Another important note is that Rust binaries are fully statically linked by default (except where they talk to the OS, of course), as opposed to the dynamic linking to e.g. platform libc. This is useful to the optimizer to strip out abstraction cost, at the expense of binary size.

Additionally, static linking means that you don't have to worry about if downstream has an incompatible version of the shared library that you're relying on, and that even for compatible APIs, you know that some correctness fix you rely on is provided by your statically linked version.

(Static versus dynamic linking is a complicated topic, and there are tradeoffs to be made in either direction, so I'll leave that there. It's not as simple as providing a shared rlibstd.dll and profiting in smaller exe sizes.)

And maybe more importantly, a shared std wouldn't even help as much as you'd maybe think, because of generics. If you know how C++ templates work, generics work much the same way: their definition is inlined into every compilation unit (min. 1/crate, typ. 1/core/crate), and as such every call that is generic won't be shared in a shared library.

All of that said, while I do think that fully static linking is a good default and should stay the default, even in a future with fully stable Swift-style generics-supporting ABI (hard, and not zero overhead), cargo can and should support sharing dynamic libs between binaries that are deployed together better. (And that wouldn't even have to wait for said unicorn of an ABI, it could happen now for multiple binaries in the same workspace.)
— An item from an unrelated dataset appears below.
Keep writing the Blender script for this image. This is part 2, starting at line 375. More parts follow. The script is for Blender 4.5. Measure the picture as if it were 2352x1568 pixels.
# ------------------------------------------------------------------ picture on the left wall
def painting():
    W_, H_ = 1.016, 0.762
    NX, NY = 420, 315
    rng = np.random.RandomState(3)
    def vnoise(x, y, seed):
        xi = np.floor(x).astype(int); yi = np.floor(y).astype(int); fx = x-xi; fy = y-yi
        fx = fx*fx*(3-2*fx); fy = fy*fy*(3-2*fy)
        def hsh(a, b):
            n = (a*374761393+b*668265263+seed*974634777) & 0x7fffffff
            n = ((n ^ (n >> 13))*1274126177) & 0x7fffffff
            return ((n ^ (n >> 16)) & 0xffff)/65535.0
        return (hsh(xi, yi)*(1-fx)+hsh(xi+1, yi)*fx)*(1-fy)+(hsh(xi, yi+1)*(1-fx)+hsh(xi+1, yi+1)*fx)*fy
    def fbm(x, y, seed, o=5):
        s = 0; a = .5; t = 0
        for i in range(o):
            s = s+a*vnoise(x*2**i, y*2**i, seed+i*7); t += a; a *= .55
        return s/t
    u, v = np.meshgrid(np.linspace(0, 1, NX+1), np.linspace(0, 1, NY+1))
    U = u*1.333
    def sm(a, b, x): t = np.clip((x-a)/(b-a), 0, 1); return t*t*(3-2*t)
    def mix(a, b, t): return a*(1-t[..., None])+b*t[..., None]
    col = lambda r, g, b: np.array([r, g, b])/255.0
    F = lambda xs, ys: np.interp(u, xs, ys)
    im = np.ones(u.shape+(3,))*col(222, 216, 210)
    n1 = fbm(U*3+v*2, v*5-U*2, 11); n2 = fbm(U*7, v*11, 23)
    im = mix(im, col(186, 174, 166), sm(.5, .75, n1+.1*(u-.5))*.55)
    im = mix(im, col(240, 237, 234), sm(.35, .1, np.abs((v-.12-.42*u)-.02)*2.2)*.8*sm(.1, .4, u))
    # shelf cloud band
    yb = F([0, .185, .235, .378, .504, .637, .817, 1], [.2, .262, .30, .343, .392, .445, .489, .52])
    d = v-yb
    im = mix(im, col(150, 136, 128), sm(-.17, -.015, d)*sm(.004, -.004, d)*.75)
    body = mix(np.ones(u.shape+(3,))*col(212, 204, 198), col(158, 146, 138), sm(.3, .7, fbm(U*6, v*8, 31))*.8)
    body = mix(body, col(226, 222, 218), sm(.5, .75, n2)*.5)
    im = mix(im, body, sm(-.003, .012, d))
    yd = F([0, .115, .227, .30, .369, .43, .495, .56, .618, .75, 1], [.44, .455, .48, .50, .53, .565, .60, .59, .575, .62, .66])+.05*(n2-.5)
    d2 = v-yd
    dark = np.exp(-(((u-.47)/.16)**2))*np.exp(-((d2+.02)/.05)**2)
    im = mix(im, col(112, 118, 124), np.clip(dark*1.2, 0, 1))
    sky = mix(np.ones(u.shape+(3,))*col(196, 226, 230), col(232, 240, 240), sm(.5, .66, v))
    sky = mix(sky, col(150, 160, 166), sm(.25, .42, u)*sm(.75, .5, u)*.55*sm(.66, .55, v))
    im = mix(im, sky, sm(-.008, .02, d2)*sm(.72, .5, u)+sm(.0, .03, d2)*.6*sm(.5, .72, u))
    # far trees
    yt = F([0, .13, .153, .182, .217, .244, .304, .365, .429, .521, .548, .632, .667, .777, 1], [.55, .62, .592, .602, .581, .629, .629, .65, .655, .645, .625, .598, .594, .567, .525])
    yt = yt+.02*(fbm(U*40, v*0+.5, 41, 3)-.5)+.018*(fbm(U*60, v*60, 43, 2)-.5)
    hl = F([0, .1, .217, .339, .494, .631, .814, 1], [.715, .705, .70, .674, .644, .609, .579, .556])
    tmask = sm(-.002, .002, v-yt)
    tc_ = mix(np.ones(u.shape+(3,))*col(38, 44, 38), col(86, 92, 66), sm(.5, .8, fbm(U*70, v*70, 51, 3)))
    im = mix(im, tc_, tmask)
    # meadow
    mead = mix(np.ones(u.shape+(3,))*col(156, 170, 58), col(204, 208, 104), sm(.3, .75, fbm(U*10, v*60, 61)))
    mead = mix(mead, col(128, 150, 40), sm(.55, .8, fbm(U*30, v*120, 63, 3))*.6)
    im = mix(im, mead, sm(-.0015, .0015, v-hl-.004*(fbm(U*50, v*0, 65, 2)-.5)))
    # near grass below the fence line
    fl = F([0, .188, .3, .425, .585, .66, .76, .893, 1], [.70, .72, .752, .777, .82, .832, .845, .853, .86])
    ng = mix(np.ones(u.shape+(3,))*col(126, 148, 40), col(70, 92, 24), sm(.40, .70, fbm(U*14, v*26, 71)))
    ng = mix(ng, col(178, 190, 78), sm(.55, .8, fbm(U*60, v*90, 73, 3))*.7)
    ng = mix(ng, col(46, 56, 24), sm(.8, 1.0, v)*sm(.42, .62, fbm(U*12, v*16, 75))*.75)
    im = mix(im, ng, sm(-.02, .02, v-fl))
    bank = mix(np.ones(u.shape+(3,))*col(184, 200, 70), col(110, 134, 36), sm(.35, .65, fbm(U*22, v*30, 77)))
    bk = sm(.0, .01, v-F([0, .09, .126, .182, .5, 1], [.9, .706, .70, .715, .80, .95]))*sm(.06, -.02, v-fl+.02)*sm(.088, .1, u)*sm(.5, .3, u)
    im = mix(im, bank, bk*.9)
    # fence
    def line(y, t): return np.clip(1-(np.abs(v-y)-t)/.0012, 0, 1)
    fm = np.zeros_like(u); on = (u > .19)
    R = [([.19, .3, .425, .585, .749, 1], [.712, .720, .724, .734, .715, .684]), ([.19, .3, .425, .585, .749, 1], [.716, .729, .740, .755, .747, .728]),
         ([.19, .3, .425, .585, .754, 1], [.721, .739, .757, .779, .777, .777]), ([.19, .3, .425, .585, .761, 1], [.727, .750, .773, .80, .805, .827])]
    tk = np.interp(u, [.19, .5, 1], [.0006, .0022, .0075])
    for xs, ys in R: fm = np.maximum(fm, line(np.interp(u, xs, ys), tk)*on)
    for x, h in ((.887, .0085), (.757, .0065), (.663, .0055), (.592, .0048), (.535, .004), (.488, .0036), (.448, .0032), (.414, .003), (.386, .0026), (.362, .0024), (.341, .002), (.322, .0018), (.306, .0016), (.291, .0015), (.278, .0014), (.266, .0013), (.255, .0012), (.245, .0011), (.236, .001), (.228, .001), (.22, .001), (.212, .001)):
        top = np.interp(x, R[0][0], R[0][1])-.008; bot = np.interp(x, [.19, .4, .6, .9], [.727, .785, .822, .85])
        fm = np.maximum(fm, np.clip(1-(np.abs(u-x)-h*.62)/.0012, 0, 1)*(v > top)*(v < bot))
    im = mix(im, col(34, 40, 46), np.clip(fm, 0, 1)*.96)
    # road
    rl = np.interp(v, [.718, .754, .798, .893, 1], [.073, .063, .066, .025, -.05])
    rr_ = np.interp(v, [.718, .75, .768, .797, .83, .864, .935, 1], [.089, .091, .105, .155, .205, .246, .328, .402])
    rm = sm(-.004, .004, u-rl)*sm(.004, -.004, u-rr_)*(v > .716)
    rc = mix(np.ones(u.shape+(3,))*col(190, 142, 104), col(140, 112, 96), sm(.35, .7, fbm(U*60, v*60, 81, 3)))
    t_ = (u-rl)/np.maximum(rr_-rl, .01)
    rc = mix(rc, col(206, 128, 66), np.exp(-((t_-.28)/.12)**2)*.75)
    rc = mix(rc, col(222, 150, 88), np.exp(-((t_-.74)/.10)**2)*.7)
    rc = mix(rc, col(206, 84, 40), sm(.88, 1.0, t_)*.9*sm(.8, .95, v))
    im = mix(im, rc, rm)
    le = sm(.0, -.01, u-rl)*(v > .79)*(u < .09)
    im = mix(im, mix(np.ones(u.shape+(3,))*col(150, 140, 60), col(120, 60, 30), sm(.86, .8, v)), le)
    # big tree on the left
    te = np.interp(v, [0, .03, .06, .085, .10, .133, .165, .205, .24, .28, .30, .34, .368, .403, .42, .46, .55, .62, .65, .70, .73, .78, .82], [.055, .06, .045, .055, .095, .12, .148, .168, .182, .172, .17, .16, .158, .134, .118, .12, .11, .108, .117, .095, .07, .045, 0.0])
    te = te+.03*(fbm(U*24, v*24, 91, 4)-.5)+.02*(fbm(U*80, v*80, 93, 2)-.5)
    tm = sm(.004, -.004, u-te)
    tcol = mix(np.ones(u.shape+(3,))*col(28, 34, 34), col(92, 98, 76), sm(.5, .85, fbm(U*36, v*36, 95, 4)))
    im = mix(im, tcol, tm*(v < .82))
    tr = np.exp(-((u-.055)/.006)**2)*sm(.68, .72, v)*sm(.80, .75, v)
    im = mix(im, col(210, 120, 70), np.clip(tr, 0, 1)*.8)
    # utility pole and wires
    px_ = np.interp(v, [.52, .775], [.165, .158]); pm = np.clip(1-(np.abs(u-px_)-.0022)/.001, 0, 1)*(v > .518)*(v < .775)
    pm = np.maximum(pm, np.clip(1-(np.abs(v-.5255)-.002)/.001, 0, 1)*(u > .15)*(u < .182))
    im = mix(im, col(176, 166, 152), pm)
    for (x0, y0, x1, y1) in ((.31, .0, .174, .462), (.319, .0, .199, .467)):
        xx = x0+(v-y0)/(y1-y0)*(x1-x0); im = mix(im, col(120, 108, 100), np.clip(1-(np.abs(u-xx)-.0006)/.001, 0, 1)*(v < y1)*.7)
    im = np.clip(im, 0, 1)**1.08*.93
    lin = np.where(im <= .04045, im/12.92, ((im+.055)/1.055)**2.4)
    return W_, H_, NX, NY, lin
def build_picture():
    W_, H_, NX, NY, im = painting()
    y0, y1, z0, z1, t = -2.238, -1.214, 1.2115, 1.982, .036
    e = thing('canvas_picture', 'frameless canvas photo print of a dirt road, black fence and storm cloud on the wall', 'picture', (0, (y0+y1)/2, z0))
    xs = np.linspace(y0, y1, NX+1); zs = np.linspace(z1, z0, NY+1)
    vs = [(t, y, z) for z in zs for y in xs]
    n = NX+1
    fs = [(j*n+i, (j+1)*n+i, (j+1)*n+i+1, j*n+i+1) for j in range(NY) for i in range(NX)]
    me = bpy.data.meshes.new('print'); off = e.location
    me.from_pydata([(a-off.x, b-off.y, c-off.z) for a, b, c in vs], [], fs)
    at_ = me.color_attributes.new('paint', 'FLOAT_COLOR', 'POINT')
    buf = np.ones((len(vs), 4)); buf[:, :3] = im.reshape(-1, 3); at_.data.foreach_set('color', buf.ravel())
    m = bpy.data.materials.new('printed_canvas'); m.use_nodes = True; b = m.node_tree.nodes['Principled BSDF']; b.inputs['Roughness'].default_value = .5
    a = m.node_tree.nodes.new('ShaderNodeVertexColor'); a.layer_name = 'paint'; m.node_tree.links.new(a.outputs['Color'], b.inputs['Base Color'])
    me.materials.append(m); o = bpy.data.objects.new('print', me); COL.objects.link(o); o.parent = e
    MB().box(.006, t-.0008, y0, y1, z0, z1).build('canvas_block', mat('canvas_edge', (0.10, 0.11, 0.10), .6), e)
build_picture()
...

Rust is not ready for this:

  • It hasn't declared its ABI to be stable and ready for shipping.
  • Rust uses monomorphised generics a lot, and they're a poor fit for shared libraries. Using them with shared libraries is either a compatibility hazard (if they're instantiated in the executables) or a big performance hit (if they're changed to dynamic dispatch).

For other methods to reduce binary size see: GitHub - johnthagen/min-sized-rust: 🦀 How to minimize Rust binary size 📦

Link Time Optimization (LTO) is especially useful for removing unused code from dependencies.


thanks. I was just curious since C does that.